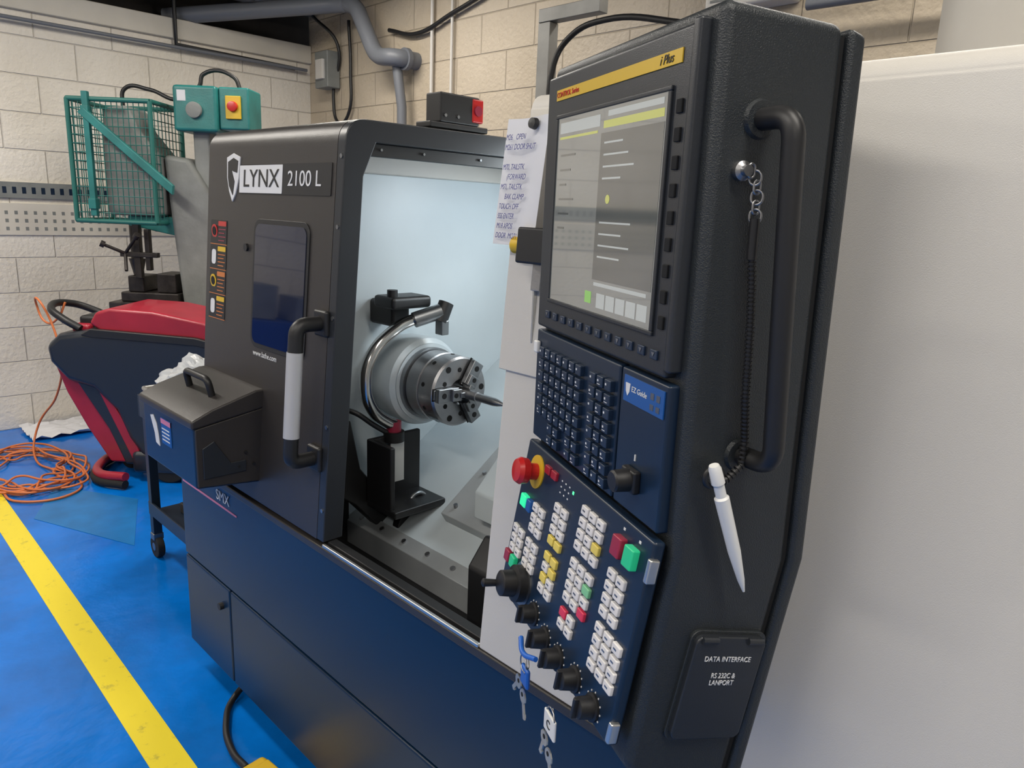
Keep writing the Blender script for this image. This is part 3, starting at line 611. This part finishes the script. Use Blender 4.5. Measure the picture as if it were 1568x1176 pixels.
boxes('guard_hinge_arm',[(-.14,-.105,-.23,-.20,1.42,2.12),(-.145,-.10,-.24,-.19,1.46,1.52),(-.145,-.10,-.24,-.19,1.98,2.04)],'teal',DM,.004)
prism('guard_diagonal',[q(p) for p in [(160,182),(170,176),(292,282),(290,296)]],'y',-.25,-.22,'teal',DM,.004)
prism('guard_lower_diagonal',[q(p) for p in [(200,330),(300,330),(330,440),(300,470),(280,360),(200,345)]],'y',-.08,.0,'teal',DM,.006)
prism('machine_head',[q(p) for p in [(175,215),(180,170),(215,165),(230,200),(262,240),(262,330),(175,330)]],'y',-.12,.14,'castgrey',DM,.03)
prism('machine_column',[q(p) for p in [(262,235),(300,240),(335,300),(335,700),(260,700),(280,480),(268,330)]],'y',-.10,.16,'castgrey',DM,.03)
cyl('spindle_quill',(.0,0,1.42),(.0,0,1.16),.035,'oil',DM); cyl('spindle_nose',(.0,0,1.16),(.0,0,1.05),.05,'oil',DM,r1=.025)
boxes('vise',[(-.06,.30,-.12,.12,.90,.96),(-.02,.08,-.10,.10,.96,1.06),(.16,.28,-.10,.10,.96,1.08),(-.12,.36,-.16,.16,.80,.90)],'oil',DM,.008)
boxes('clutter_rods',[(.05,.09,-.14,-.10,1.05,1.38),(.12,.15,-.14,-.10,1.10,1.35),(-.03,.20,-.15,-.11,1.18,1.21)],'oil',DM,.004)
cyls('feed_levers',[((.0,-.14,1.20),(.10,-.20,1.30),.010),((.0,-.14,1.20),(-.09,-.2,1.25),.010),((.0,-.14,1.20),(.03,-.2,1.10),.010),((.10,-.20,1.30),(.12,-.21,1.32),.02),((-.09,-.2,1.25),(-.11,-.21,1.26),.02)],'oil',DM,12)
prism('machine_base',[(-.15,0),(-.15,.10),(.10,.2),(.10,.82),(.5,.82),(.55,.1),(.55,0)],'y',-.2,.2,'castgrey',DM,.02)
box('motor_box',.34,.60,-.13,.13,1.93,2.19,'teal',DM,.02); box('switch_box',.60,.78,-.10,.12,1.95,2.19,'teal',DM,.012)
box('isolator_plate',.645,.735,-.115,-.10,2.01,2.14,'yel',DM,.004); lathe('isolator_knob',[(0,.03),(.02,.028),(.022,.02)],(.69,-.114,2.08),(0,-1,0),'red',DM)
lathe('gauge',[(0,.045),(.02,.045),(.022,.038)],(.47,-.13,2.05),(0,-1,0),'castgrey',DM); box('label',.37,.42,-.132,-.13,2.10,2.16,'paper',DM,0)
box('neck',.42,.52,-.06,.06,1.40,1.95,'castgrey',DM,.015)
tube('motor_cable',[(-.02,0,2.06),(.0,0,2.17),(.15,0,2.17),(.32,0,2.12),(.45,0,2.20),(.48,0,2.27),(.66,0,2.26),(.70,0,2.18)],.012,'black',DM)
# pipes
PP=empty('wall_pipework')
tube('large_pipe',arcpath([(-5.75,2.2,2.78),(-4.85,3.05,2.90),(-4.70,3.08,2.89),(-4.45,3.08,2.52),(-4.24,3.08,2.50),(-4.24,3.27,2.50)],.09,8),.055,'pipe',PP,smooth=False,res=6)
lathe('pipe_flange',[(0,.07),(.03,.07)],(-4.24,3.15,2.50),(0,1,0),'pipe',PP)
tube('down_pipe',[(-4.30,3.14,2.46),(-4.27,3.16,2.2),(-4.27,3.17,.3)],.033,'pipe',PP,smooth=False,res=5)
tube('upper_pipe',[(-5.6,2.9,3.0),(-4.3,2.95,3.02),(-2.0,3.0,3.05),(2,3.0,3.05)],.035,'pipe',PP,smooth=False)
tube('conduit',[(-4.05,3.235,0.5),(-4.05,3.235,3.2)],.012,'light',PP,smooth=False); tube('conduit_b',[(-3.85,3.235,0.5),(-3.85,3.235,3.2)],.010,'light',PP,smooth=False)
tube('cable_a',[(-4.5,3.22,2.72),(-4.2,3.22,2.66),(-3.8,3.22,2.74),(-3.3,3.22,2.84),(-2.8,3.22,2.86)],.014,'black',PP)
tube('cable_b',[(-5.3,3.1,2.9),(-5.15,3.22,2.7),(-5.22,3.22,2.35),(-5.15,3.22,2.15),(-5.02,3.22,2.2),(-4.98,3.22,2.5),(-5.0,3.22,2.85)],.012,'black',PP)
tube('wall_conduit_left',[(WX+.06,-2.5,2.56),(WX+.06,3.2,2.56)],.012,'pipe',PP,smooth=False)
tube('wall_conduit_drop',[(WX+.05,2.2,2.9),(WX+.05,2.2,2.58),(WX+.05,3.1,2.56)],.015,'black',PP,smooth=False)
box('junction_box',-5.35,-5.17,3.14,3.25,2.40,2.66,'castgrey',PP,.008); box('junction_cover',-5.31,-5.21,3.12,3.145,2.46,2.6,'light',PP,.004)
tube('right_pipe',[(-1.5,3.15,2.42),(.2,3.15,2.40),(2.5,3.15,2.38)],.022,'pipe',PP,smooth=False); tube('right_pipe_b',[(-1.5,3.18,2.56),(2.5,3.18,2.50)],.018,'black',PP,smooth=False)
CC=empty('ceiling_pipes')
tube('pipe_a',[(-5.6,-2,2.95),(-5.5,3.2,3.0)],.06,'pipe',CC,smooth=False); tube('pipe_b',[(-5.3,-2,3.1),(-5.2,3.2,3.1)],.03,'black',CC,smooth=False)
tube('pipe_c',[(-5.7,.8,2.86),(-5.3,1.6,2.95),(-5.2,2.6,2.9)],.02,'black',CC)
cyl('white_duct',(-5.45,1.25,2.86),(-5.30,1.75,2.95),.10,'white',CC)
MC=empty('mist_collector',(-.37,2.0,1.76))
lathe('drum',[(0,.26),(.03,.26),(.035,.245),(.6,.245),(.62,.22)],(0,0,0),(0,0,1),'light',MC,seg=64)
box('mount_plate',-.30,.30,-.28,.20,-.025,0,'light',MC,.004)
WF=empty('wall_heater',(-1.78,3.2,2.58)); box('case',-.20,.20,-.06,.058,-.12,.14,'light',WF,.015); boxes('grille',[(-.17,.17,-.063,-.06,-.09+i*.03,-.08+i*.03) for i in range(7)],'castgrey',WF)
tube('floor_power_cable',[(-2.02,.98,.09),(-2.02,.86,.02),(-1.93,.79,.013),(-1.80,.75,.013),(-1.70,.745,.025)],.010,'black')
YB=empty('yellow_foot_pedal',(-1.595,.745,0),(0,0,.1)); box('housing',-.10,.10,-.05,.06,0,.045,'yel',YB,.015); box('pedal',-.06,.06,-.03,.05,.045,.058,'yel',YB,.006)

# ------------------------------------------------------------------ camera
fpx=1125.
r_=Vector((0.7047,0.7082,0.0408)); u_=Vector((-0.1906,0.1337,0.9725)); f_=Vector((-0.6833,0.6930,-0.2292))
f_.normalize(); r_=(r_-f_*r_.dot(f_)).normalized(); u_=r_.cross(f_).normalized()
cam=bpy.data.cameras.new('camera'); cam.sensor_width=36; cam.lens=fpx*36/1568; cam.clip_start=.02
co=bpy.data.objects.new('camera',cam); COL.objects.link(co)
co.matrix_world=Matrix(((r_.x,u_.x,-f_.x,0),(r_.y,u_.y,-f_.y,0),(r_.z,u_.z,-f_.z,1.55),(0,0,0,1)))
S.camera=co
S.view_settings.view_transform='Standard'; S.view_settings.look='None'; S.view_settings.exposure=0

****************

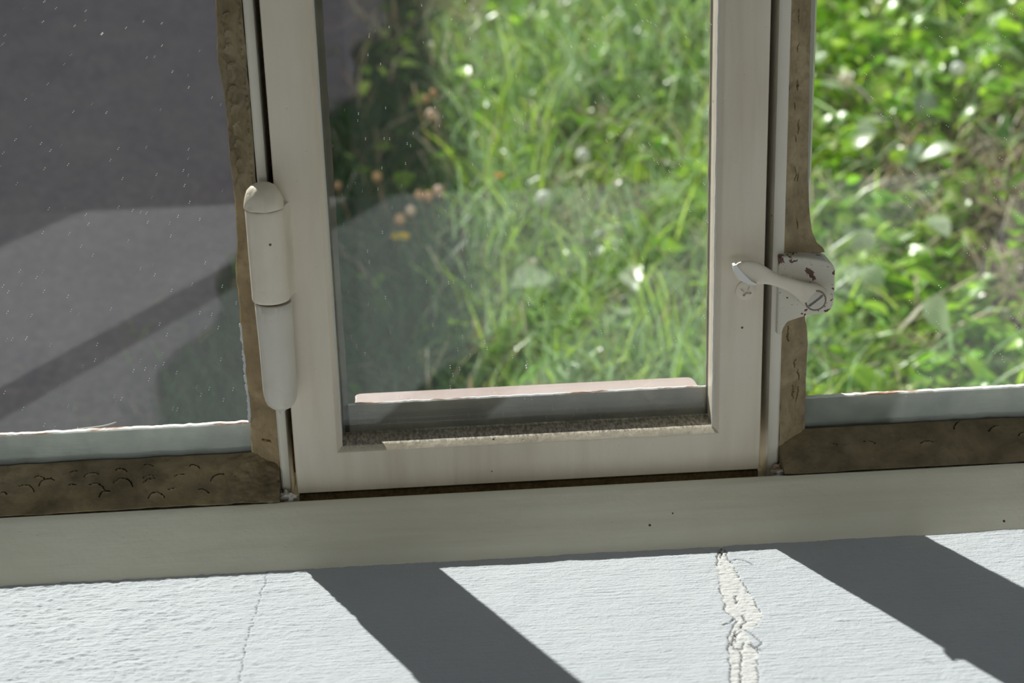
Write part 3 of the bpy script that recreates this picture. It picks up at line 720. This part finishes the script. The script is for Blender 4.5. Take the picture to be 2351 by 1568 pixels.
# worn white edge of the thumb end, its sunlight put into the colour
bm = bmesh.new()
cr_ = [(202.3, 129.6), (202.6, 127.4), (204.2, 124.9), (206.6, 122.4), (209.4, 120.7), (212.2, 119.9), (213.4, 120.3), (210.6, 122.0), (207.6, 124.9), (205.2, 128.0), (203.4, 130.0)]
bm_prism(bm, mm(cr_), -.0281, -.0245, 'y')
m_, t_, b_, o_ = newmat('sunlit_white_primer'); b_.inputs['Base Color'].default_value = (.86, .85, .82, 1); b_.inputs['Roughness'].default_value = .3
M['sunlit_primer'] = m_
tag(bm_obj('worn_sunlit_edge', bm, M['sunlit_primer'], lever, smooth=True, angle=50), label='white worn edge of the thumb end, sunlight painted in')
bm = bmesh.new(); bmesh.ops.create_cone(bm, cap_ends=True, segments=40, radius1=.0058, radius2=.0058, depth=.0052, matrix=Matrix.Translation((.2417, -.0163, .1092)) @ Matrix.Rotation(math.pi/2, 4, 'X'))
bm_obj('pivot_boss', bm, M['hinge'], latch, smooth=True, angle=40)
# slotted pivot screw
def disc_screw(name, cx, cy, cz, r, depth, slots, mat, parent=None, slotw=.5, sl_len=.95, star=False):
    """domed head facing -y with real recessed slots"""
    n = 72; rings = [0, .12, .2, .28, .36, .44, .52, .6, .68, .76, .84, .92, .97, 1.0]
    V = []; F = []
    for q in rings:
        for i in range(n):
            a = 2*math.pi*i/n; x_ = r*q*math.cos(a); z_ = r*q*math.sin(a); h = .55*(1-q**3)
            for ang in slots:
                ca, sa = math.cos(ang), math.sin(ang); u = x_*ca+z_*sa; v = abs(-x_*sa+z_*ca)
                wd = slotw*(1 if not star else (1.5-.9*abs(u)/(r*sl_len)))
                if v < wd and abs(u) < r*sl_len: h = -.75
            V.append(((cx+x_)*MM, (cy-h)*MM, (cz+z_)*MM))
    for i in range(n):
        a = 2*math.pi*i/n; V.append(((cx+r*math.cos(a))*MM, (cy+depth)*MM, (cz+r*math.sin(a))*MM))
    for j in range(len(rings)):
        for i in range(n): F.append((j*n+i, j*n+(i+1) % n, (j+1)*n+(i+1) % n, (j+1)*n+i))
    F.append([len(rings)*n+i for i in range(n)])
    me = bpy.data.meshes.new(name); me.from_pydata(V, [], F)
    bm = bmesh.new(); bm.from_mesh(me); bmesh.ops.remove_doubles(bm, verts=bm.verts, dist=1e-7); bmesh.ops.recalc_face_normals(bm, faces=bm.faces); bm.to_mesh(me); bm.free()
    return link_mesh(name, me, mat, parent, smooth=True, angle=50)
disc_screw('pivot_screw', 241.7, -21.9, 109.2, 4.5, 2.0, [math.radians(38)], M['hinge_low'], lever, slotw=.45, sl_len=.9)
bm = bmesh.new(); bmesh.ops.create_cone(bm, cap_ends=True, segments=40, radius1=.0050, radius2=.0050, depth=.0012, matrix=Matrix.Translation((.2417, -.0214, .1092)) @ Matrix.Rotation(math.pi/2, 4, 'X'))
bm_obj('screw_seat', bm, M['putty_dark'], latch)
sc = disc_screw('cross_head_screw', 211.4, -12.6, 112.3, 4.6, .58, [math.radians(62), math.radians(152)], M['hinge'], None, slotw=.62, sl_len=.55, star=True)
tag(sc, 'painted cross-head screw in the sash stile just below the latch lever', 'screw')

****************

PROBLEM TO SOLVE
Gather from the entries above all lines that include the string "part".

PROBLEM SOLUTION
Keep writing the Blender script for this image. This is part 3, starting at line 611. This part finishes the script. Use Blender 4.5. Measure the picture as if it were 1568x1176 pixels.
Write part 3 of the bpy script that recreates this picture. It picks up at line 720. This part finishes the script. The script is for Blender 4.5. Take the picture to be 2351 by 1568 pixels.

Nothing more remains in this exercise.